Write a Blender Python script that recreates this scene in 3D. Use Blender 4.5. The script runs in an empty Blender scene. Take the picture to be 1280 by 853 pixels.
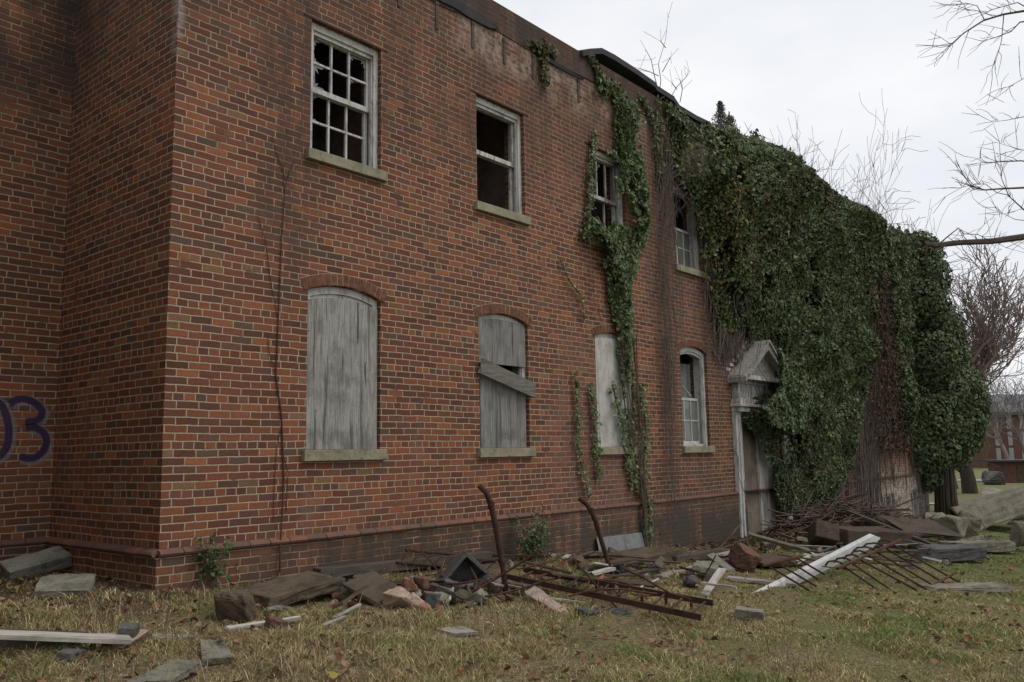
import bpy, math, random
import numpy as np
from mathutils import Vector, Matrix
random.seed(7); RNG = np.random.default_rng(7)
scene = bpy.context.scene
COL = scene.collection

# ------------------------------------------------------------------ camera
F_PX, CX, CY = 1070.0, 640.0, 426.5
CAM = np.array([-3.59, -6.8, 1.038])
yaw, pitch, roll = (math.radians(a) for a in (40.0, 7.48, -1.0))
FW = np.array([math.cos(yaw)*math.cos(pitch), math.sin(yaw)*math.cos(pitch), math.sin(pitch)])
_r = np.cross(FW, [0, 0, 1]); _r /= np.linalg.norm(_r); _u = np.cross(_r, FW)
RT = math.cos(roll)*_r + math.sin(roll)*_u
UP = -math.sin(roll)*_r + math.cos(roll)*_u
cd = bpy.data.cameras.new('camera'); cam = bpy.data.objects.new('camera', cd); COL.objects.link(cam)
M = Matrix.Identity(4)
for i in range(3):
    M[i][0], M[i][1], M[i][2], M[i][3] = RT[i], UP[i], -FW[i], CAM[i]
cam.matrix_world = M
cd.sensor_width = 36.0; cd.lens = 36.0*F_PX/1280.0
cd.clip_start = 0.1; cd.clip_end = 3000
scene.camera = cam

def ray(x, y): return FW + RT*(x-CX)/F_PX - UP*(y-CY)/F_PX
def P(x, y, t): return CAM + ray(x, y)*t                   # a point at a given depth
def W(x, y, Y=0.0):                                         # a point on a plane parallel to the facade
    d = ray(x, y); return CAM + d*((Y-CAM[1])/d[1])
def gz(X, Y):                                               # ground height
    X = np.asarray(X, float); Y = np.asarray(Y, float)
    g = np.interp(X, [-10, 0, 2.4, 5.2, 7.3, 10.6, 18.2, 22, 60, 130], [.02, 0, -.11, -.21, -.38, -.52, -.75, -1.1, -1.75, -2.2])
    g = g + 0.075*np.minimum(0, np.maximum(Y, -9)) + .3*np.exp(-((X-14.2)/2.5)**2-((Y+.6)/1.2)**2)
    return g
def G(x, y, h=0.0):                                         # a point on the ground (h above it)
    d = ray(x, y); t = 1.0
    while t < 500:
        p = CAM + d*t
        if p[2] < float(gz(p[0], p[1])) + h: break
        t += .02*max(1, t/10)
    return p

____

OBJECTIVE:
Repeat the lines exactly as they stand, from the opening line of the data through the line with "scene.camera = cam". Pictures stay out of the copy.

OUTPUT:
Write a Blender Python script that recreates this scene in 3D. Use Blender 4.5. The script runs in an empty Blender scene. Take the picture to be 1280 by 853 pixels.
import bpy, math, random
import numpy as np
from mathutils import Vector, Matrix
random.seed(7); RNG = np.random.default_rng(7)
scene = bpy.context.scene
COL = scene.collection

# ------------------------------------------------------------------ camera
F_PX, CX, CY = 1070.0, 640.0, 426.5
CAM = np.array([-3.59, -6.8, 1.038])
yaw, pitch, roll = (math.radians(a) for a in (40.0, 7.48, -1.0))
FW = np.array([math.cos(yaw)*math.cos(pitch), math.sin(yaw)*math.cos(pitch), math.sin(pitch)])
_r = np.cross(FW, [0, 0, 1]); _r /= np.linalg.norm(_r); _u = np.cross(_r, FW)
RT = math.cos(roll)*_r + math.sin(roll)*_u
UP = -math.sin(roll)*_r + math.cos(roll)*_u
cd = bpy.data.cameras.new('camera'); cam = bpy.data.objects.new('camera', cd); COL.objects.link(cam)
M = Matrix.Identity(4)
for i in range(3):
    M[i][0], M[i][1], M[i][2], M[i][3] = RT[i], UP[i], -FW[i], CAM[i]
cam.matrix_world = M
cd.sensor_width = 36.0; cd.lens = 36.0*F_PX/1280.0
cd.clip_start = 0.1; cd.clip_end = 3000
scene.camera = cam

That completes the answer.